In the case Wrek motors enterprises vs. Commissioners of Lands and 2 others Nairobi CA No.74 of 1997 versus Nairobi CA No.74 of 1997 (e KLR) – The Court of Appeal held:
“The endorsement or the appending of his signature by H.E. the President on the application to the Commissioner of Lands for the suit plot …. is not sufficient to grant title over land to anyone …. The title normally comes into existence after issuance of letter of allotment, meeting the conditions stated in such a letter and actual issuance thereafter of title documents pursuant to provisions held.”
In this case the position is much stronger, as the title deed was issued and stamped on 20th August 1993 for the term of 99 years from 1st August, 1992. The Defendants asked for allocation in the year 1994 after the issuance of the Title deed to the 2nd Plaintiff.
It may be true that due to lack of survey the Defendants are presuming the ownership of the land occupied by them. They have not shown any documents to support their claims. The plaintiffs on the other side, have proved through the survey officials and survey maps and reports that the Defendants do occupy their land as shown in the markings of the survey plan. The Defendants are proved to be unlawfully occupying the land of the plaintiffs. They have no right over suit property and have no option but to vacate the same.
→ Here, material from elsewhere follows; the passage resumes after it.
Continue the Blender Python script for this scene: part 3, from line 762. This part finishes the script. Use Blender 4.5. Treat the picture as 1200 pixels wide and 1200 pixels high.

I therefore allow the plaint and grant the orders that:
1) The Defendants do vacate the part of the suit property occupied by them.
2) The Defendants are restrained by permanent injunction from entering, occupying or trespassing the suit property.
3) In the circumstances of the case, I do grant costs to the Plaintiff at lower scale.
I further direct that in the event of uncertainty on the execution of the order, P.Exs 9, 14 and 15 may be referred to, for the purposes of ascertaining the unlawfully occupied acres.
Dated and Signed at Nairobi this 27th day of February, 2008.